Sinclair, however, had said publicly that it did not intend to take on the news channel. Doing so would have been logistically challenging, all who know the space agree.
“There’s definitely a competitive opening in the cable news world for someone in the center right, but it’s just amazingly hard to pull off any new cable network,” said a longtime Fox News executive. “So, overall, I guess I’d say this breakup isn’t a big win for FNC, but it certainly made it less likely that a probably unlikely competitor would emerge.”
Fox News is not the only network that has reason to celebrate. Two smaller conservative cable networks, Newsmax and One America News Network, both came out against the Sinclair-Tribune deal, joining up with a grassroots opposition group called the Coalition to Save Local Media.
“When Newsmax began its opposition to this merger, we were told it was virtually ‘guaranteed’ and could not be stopped,” Newsmax head honcho Chris Ruddy said in a statement applauding the termination. “I like taking on hopeless causes, especially when I believe the facts and good sense argue for such a cause.”

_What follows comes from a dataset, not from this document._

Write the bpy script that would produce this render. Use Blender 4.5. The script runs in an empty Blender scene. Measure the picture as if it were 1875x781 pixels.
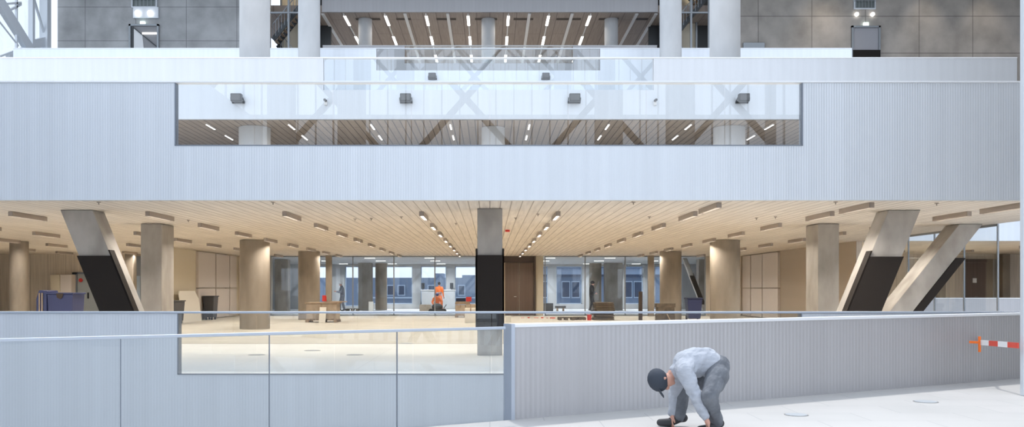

Fox News has long been mum on the potential for a right-leaning competitor, and a spokesperson did not respond to a request for comment on the deal’s cancellation.
While Sinclair won’t expand further with the acquisition of Tribune’s stations, the conservative, Baltimore-based company is still a local television powerhouse, and is able to use its massive market penetration to throw its weight around. Which means that Murdoch isn’t completely out of the woods just yet.